At G&E Magazine, we are all about the hustle. We are telling stories of people on their journey, chasing success and doing everything they can to make it happen.

Professional golf and entrepreneurship have a lot in common. Both pursuits take an incredible amount of hard work, persistence, and sacrifice. You are constantly learning from your failures and finding new ways to improve. New ways to take a step towards your goal.

Many entrepreneurs work a day job while building their dream business at night and on weekends. This same type of hustle is seen in so many professional golfers today. Players around the world are working to fund their dream while practicing with every ounce of free time they have.

We love the stories of professional golfers who are taking an alternate course to pursue their dream of the PGA Tour. One such player is Jordan Thomas.

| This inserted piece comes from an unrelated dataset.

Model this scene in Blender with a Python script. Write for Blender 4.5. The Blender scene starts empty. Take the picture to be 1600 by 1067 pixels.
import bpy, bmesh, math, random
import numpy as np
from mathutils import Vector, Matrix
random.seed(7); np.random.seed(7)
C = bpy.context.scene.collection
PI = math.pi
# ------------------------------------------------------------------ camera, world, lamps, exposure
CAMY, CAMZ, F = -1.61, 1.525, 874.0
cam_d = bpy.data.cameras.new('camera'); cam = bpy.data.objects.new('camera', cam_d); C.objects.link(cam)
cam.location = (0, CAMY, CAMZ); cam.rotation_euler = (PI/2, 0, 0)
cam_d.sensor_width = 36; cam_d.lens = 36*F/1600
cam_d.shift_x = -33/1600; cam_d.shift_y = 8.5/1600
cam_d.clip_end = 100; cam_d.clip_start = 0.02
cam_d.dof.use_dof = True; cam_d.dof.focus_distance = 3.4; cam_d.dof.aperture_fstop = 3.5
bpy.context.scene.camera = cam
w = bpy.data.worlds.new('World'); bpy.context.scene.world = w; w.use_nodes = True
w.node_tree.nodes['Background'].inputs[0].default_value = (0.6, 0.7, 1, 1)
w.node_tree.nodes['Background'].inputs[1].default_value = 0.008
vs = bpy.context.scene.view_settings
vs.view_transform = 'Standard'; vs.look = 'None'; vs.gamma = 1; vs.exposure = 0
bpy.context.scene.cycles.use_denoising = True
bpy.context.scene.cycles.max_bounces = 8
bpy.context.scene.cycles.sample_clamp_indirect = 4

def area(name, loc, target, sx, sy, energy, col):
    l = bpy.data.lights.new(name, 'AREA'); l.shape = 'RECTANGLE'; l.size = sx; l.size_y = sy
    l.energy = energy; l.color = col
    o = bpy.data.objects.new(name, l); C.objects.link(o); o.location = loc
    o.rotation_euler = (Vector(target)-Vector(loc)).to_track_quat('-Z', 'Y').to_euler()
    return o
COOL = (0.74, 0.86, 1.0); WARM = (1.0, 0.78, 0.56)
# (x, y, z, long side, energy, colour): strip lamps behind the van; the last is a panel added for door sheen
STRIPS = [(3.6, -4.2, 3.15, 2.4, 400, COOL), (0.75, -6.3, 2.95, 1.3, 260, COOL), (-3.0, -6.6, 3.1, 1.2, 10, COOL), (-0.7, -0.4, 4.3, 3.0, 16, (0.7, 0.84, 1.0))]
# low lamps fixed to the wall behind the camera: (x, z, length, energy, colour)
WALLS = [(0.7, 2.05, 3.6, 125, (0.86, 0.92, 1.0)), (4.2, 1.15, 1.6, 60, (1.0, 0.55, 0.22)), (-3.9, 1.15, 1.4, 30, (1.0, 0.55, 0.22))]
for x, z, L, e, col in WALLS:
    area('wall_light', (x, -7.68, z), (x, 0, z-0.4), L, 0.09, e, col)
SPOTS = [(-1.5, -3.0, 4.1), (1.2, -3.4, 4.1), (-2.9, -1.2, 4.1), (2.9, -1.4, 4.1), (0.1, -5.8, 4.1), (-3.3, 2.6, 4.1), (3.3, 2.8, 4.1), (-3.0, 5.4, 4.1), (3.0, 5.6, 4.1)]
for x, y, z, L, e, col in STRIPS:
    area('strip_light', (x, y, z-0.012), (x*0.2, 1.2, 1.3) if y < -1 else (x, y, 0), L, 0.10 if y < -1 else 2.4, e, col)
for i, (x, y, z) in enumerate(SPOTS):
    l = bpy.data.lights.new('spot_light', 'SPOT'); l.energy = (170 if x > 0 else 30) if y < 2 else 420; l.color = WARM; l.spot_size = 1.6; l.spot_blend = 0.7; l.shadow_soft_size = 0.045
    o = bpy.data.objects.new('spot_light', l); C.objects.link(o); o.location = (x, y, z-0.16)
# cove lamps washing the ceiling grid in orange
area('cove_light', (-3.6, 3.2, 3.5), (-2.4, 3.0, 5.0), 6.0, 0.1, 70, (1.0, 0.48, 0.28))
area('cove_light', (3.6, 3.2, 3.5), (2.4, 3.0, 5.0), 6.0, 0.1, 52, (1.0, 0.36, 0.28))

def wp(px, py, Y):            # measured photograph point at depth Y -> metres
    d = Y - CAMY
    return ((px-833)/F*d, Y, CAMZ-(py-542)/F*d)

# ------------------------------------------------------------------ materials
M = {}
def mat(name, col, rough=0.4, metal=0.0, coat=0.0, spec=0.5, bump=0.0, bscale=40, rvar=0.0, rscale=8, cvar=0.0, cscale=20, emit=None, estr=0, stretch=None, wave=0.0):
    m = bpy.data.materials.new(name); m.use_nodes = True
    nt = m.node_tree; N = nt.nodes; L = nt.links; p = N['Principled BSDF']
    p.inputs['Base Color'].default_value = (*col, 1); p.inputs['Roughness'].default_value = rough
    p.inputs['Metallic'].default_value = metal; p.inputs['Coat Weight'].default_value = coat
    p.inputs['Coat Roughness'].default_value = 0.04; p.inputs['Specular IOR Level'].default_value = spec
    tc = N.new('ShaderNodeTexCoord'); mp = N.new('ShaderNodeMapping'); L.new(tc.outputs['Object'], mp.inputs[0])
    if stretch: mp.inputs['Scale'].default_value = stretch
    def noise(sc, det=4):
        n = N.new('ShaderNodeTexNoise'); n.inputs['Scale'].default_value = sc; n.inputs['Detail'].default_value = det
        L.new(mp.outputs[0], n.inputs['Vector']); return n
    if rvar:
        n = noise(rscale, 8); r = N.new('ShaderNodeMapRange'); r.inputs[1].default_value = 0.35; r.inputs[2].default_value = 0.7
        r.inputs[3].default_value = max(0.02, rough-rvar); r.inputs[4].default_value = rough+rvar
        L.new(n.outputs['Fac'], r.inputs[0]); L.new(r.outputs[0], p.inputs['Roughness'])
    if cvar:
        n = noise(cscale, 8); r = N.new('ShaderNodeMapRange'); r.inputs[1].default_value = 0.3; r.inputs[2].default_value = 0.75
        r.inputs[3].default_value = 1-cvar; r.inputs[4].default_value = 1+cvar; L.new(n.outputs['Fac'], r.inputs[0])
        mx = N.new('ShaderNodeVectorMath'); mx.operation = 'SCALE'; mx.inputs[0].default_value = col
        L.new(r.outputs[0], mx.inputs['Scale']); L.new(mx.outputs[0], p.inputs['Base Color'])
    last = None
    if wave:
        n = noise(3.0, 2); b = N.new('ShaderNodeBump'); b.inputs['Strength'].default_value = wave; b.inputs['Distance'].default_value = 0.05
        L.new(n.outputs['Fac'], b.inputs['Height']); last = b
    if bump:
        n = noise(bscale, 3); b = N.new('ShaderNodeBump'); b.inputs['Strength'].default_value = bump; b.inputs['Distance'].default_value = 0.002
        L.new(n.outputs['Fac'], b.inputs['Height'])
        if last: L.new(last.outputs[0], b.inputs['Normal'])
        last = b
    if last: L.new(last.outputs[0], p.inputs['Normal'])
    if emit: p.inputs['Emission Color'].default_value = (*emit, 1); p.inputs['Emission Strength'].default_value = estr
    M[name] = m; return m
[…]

Jordan Thomas is a 25-year-old professional golfer out of Ventura, California. While playing mini-tours and preparing for Q-School,Jordan works a sales job for an indoor golf center and caddies to help fund his career.

Jordan answered a few questions for us on what it is like to be a professional golfer working his way through mini-tours.

Tell us a little bit more about your backstory with golf? How long have you been playing professionally?

I have been playing this game for 12 years now, and my dad (Ernest Thomas) was the reason I started to play. I have been a professional now about three years, and it’s definitely been a big adjustment from amateur golf. My goals and dreams of playing on the PGA Tour are still in my sight, and I won’t quit until I achieve that goal.

What has been your favorite moment in your golf career?

A local professional charity event is held every year in Ventura County at our local courses. In 2014 I had played the event as an amateur. I still wasn’t sure when I wanted to turn Pro. That year, the Kensington Foundation tournament was held at River Ridge golf course in Oxnard, California. It was a one-day event and a strong field of pro’s we’re playing. A round of 67 (-5) at the Lakes course was good enough to secure a win by one shot over Jon Fiedler and Aaron Smith. When they announced the winner, I was astounded. A few months later, I was given the opportunity by a relative to play on the Gateway Tour in Arizona.

What was your experience like on the Gateway Tour?

I played five events that year and made three cuts. The way those guys played and how consistent they were was mind-blowing. I thought my game was good enough to compete and I missed my last cut there shooting 70 (-2) 69 (-3). Since then I have played in local qualifiers and mini-tours, such as the Pepsi tour, and a few local 1-day events. I plan to go to Q-school for the Tour at the end of the year.

What is a day in the life of Jordan like and how do you train and prepare for events?

Well now that I’m starting to work my practice time is limited so I have to put in as much work as I can. Gym, stretching, yoga, and practice, along with playing at least four days a week is ideal for me to keep my touch and game tight. When I prepare for a tournament, I just do my best to be relaxed, well rested, and hydrated. Especially the night before.

What are you doing for work right now to help support your pursuit of professional golf and do you have any advice for balancing both?

Right now I am working sales for an indoor golf center and am caddying. Just doing what I can to make money and continue practicing. It’s hard to keep a balance, but you have to do what you have to do to make it happen.

What’s in the bag?

I play Taylormade PSI irons and woods. Wedges are Titleist because I feel they have the most control.

What is your schedule looking like for the rest of the year and which events are you looking forward to the most?

I have the Southern California open coming up towards the end of March, so I am gearing up for that right now. Then US Open qualifying in May. After that, some mini-tour events and then the Long Beach Open. Q-school is in October, so I’ll be getting ready for that and am excited to start my journey.

Who do you look up to for inspiration and why?

I’m inspired by the young golfers on tour. How they carry themselves and how they think is so impressive. As long as I stayed motivated and work hard on what I have to do, as well as keeping a positive attitude and clear mindset, nothing will get in my way of becoming a PGA Tour player.